## Written exercise
Write out again, unaltered, the lines from the start through the line containing "mb = MB(); n = 64000;".

## The input

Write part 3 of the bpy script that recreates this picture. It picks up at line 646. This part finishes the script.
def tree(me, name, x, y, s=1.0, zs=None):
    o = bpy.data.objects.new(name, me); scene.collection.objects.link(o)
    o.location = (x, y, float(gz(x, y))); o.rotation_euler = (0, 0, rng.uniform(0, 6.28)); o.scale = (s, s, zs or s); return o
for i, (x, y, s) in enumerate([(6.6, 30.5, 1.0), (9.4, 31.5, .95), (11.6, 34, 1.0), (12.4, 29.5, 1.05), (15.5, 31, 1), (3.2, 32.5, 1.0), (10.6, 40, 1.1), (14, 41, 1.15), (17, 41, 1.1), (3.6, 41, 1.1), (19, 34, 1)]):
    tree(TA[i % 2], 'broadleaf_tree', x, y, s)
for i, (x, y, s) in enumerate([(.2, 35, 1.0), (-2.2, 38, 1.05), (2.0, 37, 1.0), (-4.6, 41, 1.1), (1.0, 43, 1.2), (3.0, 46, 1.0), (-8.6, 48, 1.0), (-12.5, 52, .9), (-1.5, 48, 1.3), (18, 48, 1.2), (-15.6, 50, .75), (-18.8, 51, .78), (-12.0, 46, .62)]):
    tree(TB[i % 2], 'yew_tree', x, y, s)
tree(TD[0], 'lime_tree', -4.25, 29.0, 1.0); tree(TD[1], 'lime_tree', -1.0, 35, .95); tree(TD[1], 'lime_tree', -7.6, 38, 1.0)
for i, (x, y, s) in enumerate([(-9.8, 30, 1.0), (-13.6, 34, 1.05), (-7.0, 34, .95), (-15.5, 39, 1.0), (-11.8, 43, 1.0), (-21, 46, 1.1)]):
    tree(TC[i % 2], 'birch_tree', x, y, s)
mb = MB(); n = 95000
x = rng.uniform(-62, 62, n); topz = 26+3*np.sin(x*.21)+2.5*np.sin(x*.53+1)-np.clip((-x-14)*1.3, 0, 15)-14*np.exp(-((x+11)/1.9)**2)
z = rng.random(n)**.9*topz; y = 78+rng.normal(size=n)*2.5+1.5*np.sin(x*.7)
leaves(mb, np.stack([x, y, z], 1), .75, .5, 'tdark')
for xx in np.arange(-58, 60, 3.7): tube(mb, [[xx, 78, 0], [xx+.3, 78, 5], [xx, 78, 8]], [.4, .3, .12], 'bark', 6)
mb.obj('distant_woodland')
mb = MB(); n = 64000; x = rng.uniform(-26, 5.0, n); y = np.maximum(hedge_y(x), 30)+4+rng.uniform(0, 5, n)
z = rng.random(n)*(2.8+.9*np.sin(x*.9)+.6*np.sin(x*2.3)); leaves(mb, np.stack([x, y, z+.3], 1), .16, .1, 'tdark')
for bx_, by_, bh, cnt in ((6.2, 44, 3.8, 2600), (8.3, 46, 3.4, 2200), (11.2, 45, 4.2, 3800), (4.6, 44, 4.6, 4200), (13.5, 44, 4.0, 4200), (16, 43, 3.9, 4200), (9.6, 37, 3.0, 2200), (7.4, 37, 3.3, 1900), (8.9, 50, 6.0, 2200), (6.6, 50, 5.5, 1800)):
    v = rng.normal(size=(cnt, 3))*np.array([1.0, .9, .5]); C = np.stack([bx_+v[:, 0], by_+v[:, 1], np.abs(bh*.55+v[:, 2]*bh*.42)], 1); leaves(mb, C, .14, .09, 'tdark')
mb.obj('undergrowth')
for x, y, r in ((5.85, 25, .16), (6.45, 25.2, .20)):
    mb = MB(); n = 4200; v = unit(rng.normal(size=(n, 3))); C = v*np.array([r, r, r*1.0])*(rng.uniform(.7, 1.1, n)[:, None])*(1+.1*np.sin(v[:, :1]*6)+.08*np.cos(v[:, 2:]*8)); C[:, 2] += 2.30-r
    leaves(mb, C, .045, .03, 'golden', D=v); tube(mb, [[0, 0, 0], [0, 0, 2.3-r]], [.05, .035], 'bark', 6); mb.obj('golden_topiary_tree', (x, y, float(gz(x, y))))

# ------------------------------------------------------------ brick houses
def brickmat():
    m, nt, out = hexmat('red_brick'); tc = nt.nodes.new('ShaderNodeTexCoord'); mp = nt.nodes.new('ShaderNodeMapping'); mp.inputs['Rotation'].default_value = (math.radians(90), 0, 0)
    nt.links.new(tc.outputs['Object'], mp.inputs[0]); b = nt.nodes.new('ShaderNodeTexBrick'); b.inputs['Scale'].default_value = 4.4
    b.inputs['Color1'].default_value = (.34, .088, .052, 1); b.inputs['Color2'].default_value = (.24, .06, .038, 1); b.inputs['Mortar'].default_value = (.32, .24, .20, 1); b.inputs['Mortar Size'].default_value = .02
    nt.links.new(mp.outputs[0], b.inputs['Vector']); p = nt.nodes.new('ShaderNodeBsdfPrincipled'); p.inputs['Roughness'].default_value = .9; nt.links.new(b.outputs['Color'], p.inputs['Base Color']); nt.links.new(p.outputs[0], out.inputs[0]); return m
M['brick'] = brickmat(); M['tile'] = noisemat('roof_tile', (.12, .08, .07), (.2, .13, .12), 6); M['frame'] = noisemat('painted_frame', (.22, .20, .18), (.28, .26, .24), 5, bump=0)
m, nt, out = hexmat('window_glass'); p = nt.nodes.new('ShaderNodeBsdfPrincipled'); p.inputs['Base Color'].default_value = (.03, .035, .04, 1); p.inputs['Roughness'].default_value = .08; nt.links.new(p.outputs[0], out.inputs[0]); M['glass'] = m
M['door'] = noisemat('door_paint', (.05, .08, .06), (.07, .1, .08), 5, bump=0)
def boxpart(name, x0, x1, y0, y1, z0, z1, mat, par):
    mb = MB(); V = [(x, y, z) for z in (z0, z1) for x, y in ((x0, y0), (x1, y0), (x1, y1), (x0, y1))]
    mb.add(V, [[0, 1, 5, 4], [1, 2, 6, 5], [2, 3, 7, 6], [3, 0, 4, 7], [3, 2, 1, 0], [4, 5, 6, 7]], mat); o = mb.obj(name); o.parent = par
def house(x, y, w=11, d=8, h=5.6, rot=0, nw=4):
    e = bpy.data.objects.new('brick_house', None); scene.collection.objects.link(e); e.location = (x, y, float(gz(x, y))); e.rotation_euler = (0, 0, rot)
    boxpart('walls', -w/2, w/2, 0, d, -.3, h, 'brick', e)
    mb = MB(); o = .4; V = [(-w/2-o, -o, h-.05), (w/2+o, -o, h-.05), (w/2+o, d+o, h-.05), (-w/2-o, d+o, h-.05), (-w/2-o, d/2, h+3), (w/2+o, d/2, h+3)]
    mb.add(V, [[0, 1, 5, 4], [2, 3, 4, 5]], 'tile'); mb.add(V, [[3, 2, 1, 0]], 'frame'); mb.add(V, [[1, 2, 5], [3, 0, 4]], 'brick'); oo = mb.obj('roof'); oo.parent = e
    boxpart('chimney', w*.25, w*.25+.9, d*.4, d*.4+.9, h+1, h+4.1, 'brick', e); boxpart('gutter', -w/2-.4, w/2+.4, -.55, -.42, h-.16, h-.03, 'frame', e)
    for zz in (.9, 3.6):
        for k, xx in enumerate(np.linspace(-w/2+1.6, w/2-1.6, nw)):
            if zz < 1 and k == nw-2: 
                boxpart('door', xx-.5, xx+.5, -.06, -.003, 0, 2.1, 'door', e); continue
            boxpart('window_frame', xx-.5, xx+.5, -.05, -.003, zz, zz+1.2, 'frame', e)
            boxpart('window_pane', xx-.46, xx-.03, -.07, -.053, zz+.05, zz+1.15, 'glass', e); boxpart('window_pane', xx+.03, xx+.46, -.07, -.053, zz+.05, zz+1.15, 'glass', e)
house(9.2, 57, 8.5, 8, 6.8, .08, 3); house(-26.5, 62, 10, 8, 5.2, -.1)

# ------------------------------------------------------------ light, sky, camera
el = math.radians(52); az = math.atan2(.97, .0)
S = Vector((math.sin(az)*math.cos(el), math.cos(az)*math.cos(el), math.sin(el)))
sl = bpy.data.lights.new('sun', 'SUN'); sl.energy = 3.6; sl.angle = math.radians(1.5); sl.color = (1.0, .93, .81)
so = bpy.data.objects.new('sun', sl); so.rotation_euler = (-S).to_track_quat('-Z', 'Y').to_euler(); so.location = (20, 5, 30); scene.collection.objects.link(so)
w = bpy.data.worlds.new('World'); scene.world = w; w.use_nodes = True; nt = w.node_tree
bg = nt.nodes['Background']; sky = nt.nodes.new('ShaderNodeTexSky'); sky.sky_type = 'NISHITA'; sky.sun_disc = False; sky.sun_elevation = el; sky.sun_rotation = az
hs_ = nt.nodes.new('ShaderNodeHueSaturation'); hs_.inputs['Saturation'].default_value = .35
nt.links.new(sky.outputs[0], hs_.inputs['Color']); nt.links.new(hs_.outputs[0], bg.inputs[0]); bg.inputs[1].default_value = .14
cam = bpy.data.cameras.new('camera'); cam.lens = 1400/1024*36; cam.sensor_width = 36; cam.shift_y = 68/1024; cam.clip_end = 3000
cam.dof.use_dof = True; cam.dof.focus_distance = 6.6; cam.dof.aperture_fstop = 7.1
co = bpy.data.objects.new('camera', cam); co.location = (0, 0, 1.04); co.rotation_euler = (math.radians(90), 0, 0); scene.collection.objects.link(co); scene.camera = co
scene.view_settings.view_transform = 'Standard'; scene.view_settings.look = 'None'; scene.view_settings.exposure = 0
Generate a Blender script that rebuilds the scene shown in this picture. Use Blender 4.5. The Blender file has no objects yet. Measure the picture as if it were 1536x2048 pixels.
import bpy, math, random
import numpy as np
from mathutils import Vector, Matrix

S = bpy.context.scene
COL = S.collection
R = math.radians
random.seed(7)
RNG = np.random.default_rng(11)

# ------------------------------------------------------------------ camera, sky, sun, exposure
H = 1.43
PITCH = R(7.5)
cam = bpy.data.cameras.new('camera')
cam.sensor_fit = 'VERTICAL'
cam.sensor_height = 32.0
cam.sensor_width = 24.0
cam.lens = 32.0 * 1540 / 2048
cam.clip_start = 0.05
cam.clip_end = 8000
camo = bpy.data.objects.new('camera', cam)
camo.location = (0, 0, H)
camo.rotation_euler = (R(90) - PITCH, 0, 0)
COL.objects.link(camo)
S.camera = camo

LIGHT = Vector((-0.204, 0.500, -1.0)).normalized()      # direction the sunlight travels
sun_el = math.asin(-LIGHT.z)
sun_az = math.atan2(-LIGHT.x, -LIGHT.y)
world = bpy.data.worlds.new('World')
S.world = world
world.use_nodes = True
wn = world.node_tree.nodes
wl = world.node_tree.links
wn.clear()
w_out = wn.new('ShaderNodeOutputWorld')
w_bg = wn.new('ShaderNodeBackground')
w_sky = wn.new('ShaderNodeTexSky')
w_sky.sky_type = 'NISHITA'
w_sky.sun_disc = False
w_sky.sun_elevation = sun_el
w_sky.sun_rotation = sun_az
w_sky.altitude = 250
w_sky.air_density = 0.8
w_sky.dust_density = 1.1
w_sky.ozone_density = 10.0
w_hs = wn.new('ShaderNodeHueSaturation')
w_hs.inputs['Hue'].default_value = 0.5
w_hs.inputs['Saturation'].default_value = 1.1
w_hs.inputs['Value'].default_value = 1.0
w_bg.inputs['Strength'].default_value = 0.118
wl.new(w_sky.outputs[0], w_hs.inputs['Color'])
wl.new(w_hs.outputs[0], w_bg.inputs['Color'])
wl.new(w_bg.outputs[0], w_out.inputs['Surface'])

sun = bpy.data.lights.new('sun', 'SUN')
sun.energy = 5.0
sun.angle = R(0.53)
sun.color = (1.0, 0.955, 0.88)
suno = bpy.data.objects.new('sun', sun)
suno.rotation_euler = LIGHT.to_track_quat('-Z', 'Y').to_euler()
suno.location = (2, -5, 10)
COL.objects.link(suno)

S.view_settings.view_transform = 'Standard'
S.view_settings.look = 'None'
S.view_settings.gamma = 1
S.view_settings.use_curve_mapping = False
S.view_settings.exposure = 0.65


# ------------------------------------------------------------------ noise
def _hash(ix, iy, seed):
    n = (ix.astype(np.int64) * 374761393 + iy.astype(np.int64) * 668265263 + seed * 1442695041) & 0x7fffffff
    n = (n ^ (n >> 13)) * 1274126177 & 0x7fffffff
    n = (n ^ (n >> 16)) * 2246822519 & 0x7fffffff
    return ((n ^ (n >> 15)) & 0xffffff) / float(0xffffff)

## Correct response
Write part 3 of the bpy script that recreates this picture. It picks up at line 646. This part finishes the script.
def tree(me, name, x, y, s=1.0, zs=None):
    o = bpy.data.objects.new(name, me); scene.collection.objects.link(o)
    o.location = (x, y, float(gz(x, y))); o.rotation_euler = (0, 0, rng.uniform(0, 6.28)); o.scale = (s, s, zs or s); return o
for i, (x, y, s) in enumerate([(6.6, 30.5, 1.0), (9.4, 31.5, .95), (11.6, 34, 1.0), (12.4, 29.5, 1.05), (15.5, 31, 1), (3.2, 32.5, 1.0), (10.6, 40, 1.1), (14, 41, 1.15), (17, 41, 1.1), (3.6, 41, 1.1), (19, 34, 1)]):
    tree(TA[i % 2], 'broadleaf_tree', x, y, s)
for i, (x, y, s) in enumerate([(.2, 35, 1.0), (-2.2, 38, 1.05), (2.0, 37, 1.0), (-4.6, 41, 1.1), (1.0, 43, 1.2), (3.0, 46, 1.0), (-8.6, 48, 1.0), (-12.5, 52, .9), (-1.5, 48, 1.3), (18, 48, 1.2), (-15.6, 50, .75), (-18.8, 51, .78), (-12.0, 46, .62)]):
    tree(TB[i % 2], 'yew_tree', x, y, s)
tree(TD[0], 'lime_tree', -4.25, 29.0, 1.0); tree(TD[1], 'lime_tree', -1.0, 35, .95); tree(TD[1], 'lime_tree', -7.6, 38, 1.0)
for i, (x, y, s) in enumerate([(-9.8, 30, 1.0), (-13.6, 34, 1.05), (-7.0, 34, .95), (-15.5, 39, 1.0), (-11.8, 43, 1.0), (-21, 46, 1.1)]):
    tree(TC[i % 2], 'birch_tree', x, y, s)
mb = MB(); n = 95000
x = rng.uniform(-62, 62, n); topz = 26+3*np.sin(x*.21)+2.5*np.sin(x*.53+1)-np.clip((-x-14)*1.3, 0, 15)-14*np.exp(-((x+11)/1.9)**2)
z = rng.random(n)**.9*topz; y = 78+rng.normal(size=n)*2.5+1.5*np.sin(x*.7)
leaves(mb, np.stack([x, y, z], 1), .75, .5, 'tdark')
for xx in np.arange(-58, 60, 3.7): tube(mb, [[xx, 78, 0], [xx+.3, 78, 5], [xx, 78, 8]], [.4, .3, .12], 'bark', 6)
mb.obj('distant_woodland')
mb = MB(); n = 64000; x = rng.uniform(-26, 5.0, n); y = np.maximum(hedge_y(x), 30)+4+rng.uniform(0, 5, n)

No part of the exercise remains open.